Omdat niet is vast komen te staan dat [gedaagde01] aansprakelijk is voor door [eiser01] gestelde schade en de vordering reeds daarom moet worden afgewezen, komt de kantonrechter ook niet toe aan de beoordeling van de kosten die [eiser01] eist.
Proceskosten
2.7.
[eiser01] krijgt ongelijk en moet daarom de proceskosten betalen (artikel 237 Rv). De kantonrechter stelt deze kosten aan de kant van [gedaagde01] tot vandaag vast op € 792,- aan salaris voor de gemachtigde (2 punten x € 396,-). Voor kosten die [gedaagde01] maakt na deze uitspraak moet [eiser01] ook een bedrag betalen van € 132,-. Hier kan nog een bedrag bijkomen als de uitspraak wordt betekend. In dit vonnis hoeft hierover niet apart te worden beslist. [1] De wettelijke rente wordt toegewezen.

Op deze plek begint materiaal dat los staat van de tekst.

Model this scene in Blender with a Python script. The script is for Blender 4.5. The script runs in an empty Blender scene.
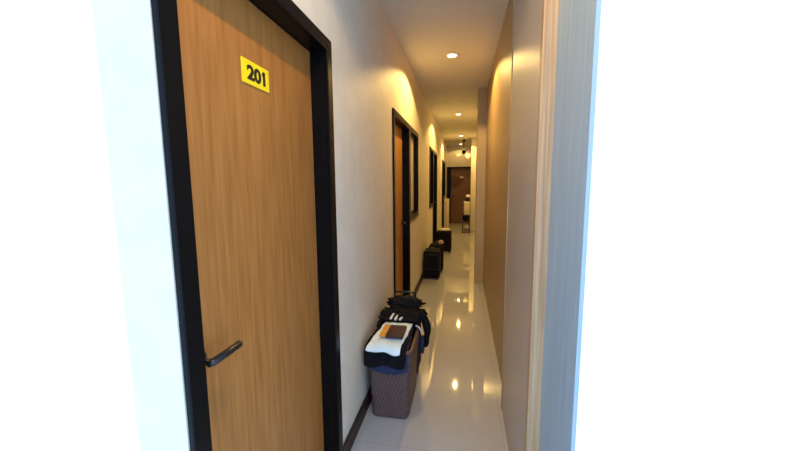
import bpy, bmesh, math, random
from mathutils import Vector, Matrix, noise
random.seed(7)
PI = math.pi
SC = bpy.context.scene
C = SC.collection

# ------------------------------------------------------------------ camera
cd = bpy.data.cameras.new('camera'); cam = bpy.data.objects.new('camera', cd); C.objects.link(cam)
cd.sensor_width = 36; cd.lens = 350 / 800 * 36; cd.clip_start = 0.02; cd.clip_end = 200
def aim():
    f = 350.0
    v = Vector((464 - 400, 225.5 - 182, -f)).normalized()
    r = math.radians(.4)
    a = -math.sin(r) * v.x + math.cos(r) * v.y
    t = math.atan2(-a, v.z)
    u = Vector((-math.sin(r) * math.cos(t), math.cos(r) * math.cos(t), math.sin(t)))
    if u.y < 0: u = -u
    x = v.cross(u)
    # rows of the world matrix's rotation are the world axes seen in camera space
    return Matrix(((x.x, x.y, x.z), (v.x, v.y, v.z), (u.x, u.y, u.z)))
cam.matrix_world = Matrix.Translation((0, 0, 1.5)) @ aim().to_4x4()
SC.camera = cam

# ------------------------------------------------------------------ world: bright hazy daylight outside the open end of the corridor
w = bpy.data.worlds.new('sky'); SC.world = w; w.use_nodes = True
bg = w.node_tree.nodes['Background']
bg.inputs['Color'].default_value = (.43, .65, 1.0, 1); bg.inputs['Strength'].default_value = 2.7
SC.view_settings.view_transform = 'Standard'; SC.view_settings.look = 'None'
SC.view_settings.gamma = 1; SC.view_settings.exposure = 0.0
SC.view_settings.use_curve_mapping = False
LAMP_W = 82.0
LAMP_COL = (1.0, .645, .20)

# ------------------------------------------------------------------ materials
def mat(name, col, rough=.5, metal=0, spec=.5, emit=None, es=1):
    m = bpy.data.materials.new(name); m.use_nodes = True
    p = m.node_tree.nodes['Principled BSDF']
    p.inputs['Base Color'].default_value = (*col, 1); p.inputs['Roughness'].default_value = rough
    p.inputs['Metallic'].default_value = metal; p.inputs['Specular IOR Level'].default_value = spec
    if emit:
        p.inputs['Emission Color'].default_value = (*emit, 1); p.inputs['Emission Strength'].default_value = es
    return m
def nd(m, t, **k):
    n = m.node_tree.nodes.new(t)
    for a, b in k.items():
        if a in n.inputs: n.inputs[a].default_value = b
        else: setattr(n, a, b)
    return n
def lk(m, a, b): m.node_tree.links.new(a, b)
def P(m): return m.node_tree.nodes['Principled BSDF']
def grain(m, c1, c2, scale=(1, 1, 1), nscale=6, bump=.1, detail=6, dist=.0, lo=.3, hi=.7, bdist=.002, rot=(0, 0, 0)):
    """stretched noise between two colours, with a matching bump"""
    tc = nd(m, 'ShaderNodeTexCoord'); mp = nd(m, 'ShaderNodeMapping'); mp.inputs['Scale'].default_value = scale
    mp.inputs['Rotation'].default_value = rot
    no = nd(m, 'ShaderNodeTexNoise', Scale=nscale, Detail=detail, Distortion=dist)
    cr = nd(m, 'ShaderNodeValToRGB'); e = cr.color_ramp.elements
    e[0].position = lo; e[0].color = (*c1, 1); e[1].position = hi; e[1].color = (*c2, 1)
    lk(m, tc.outputs['Object'], mp.inputs[0]); lk(m, mp.outputs[0], no.inputs['Vector'])
    lk(m, no.outputs['Fac'], cr.inputs[0]); lk(m, cr.outputs[0], P(m).inputs['Base Color'])
    if bump:
        b = nd(m, 'ShaderNodeBump', Strength=bump, Distance=bdist)
        lk(m, no.outputs['Fac'], b.inputs['Height']); lk(m, b.outputs[0], P(m).inputs['Normal'])
    return m
def wood(name, c1, c2, rough=.42, s=7):
    m = mat(name, c1, rough)
    return grain(m, c1, c2, (9, 9, .55), s, .12, 8, .4, .3, .72, .001)
M = {}
M['wall'] = grain(mat('cream_paint', (.74, .68, .58), .62), (.71, .645, .52), (.775, .71, .58), (1, 1, 1), 9, .25, 8, .3, .3, .7, .004)
M['ceiling'] = mat('ceiling_paint', (.66, .64, .56), .7)
M['door'] = wood('oak_door_veneer', (.30, .112, .021), (.43, .174, .040), .42, 7)
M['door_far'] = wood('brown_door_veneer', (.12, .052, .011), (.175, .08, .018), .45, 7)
M['door_amber'] = wood('amber_door_veneer', (.36, .165, .035), (.47, .225, .055), .45, 7)
M['frame'] = mat('black_satin_frame', (.004, .0035, .0035), .3, spec=.12)
M['base'] = grain(mat('dark_brown_skirting', (.05, .03, .022), .45, spec=.2), (.022, .012, .009), (.05, .028, .02), (9, .6, 9), 8, .05)
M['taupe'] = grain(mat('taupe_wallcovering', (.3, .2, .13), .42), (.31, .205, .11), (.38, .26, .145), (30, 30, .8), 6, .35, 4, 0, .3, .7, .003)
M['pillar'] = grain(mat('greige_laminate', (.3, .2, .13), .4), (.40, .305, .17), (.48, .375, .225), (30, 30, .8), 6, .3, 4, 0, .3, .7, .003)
M['panel'] = grain(mat('pale_greige_laminate', (.4, .35, .3), .33), (.40, .335, .275), (.46, .395, .33), (40, 40, .5), 6, .35, 4, 0, .3, .7, .003)
M['oak'] = grain(mat('raw_oak_edging', (.6, .4, .25), .5), (.37, .205, .09), (.56, .375, .20), (22, 22, .5), 5, .2, 8, .3)
M['blue'] = grain(mat('pale_blue_grained_laminate', (.5, .6, .7), .45), (.27, .34, .37), (.35, .42, .45), (16, 16, .45), 6, .25, 8, .6)
M['grey_trim'] = mat('grey_metal_trim', (.16, .15, .14), .35, .6)
M['sign'] = mat('yellow_plate', (.93, .66, .01), .35)
M['ink'] = mat('black_ink', (.006, .006, .006), .5)
M['plate'] = mat('pale_plate', (.85, .68, .42), .4)
M['black_fabric'] = grain(mat('black_fabric', (.01, .01, .011), .85, spec=.12), (.003, .003, .004), (.010, .010, .013), (1, 1, 1), 60, .4)
M['black_plastic'] = mat('black_plastic', (.012, .012, .013), .3)
M['black_matte'] = mat('black_matte', (.008, .007, .008), .7, spec=.15)
M['grey_pipe'] = mat('grey_piping', (.05, .045, .04), .4, spec=.3)
M['rubber'] = mat('rubber', (.01, .01, .01), .7)
M['navy'] = grain(mat('navy_cotton', (.01, .018, .06), .8), (.008, .014, .045), (.018, .03, .09), (1, 1, 1), 30, .3)
M['mint'] = grain(mat('mint_white_cotton', (.6, .75, .76), .8), (.66, .83, .85), (.84, .90, .92), (1, 1, 1), 14, .4)
M['stripe'] = mat('white_print', (.85, .83, .80), .6)
M['maroon'] = grain(mat('dark_maroon_cloth', (.03, .006, .008), .7), (.02, .005, .007), (.05, .012, .015), (1, 1, 1), 40, .4)
M['orange'] = grain(mat('orange_cloth', (.75, .3, .03), .6), (.60, .22, .02), (.85, .38, .05), (1, 1, 1), 60, .4)
M['cream'] = mat('cream_card', (.72, .64, .46), .6)
M['cream2'] = mat('beige_card', (.60, .50, .33), .6)
M['white'] = mat('white_plastic', (.85, .83, .80), .4)
M['tan'] = mat('tan_leather', (.42, .2, .12), .5)
M['dark_glass'] = mat('dark_glass', (.035, .022, .012), .2, spec=.3)
M['lens'] = mat('lamp_lens', (1, .9, .7), .4, emit=(1.0, .86, .58), es=9)
M['ring'] = mat('white_lamp_ring', (.82, .76, .66), .35)
# basket weave
m = mat('brown_rattan_weave', (.12, .07, .055), .5); M['weave'] = m
tc = nd(m, 'ShaderNodeTexCoord')
def wv(rot, sc):
    mp = nd(m, 'ShaderNodeMapping'); mp.inputs['Rotation'].default_value = rot; lk(m, tc.outputs['Object'], mp.inputs[0])
    wt = nd(m, 'ShaderNodeTexWave', wave_type='BANDS', bands_direction='Z'); wt.inputs['Scale'].default_value = sc
    lk(m, mp.outputs[0], wt.inputs['Vector']); return wt
w1 = wv((.95, .95, 0), 17); w2 = wv((-.35, -.35, 0), 17)
mx = nd(m, 'ShaderNodeMath', operation='MULTIPLY'); lk(m, w1.outputs['Fac'], mx.inputs[0]); lk(m, w2.outputs['Fac'], mx.inputs[1])
cr = nd(m, 'ShaderNodeValToRGB'); cr.color_ramp.elements[0].color = (.08, .045, .040, 1); cr.color_ramp.elements[1].color = (.145, .088, .08, 1)
cr.color_ramp.elements[1].position = .75
lk(m, mx.outputs[0], cr.inputs[0]); lk(m, cr.outputs[0], P(m).inputs['Base Color'])
bp = nd(m, 'ShaderNodeBump', Strength=.8, Distance=.004); lk(m, mx.outputs[0], bp.inputs['Height']); lk(m, bp.outputs[0], P(m).inputs['Normal'])
M['strand'] = mat('brown_rattan_strand', (.17, .085, .055), .45)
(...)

Uitvoerbaarheid bij voorraad
2.8.
Dit vonnis wordt uitvoerbaar bij voorraad verklaard (artikel 233 Rv).

3.De beslissing

De kantonrechter:
3.1.
wijst de vordering van [eiser01] af;
3.2.
veroordeelt [eiser01] in de proceskosten, die aan de kant van [gedaagde01] tot vandaag worden vastgesteld op € 792,- met de wettelijke rente zoals bedoeld in artikel 6:119 BW over dat bedrag vanaf de vijftiende dag na vandaag;
3.3.
verklaart dit vonnis – voor wat betreft de proceskosten - uitvoerbaar bij voorraad.
Dit vonnis is gewezen door mr. D.L. Spierings en in het openbaar uitgesproken.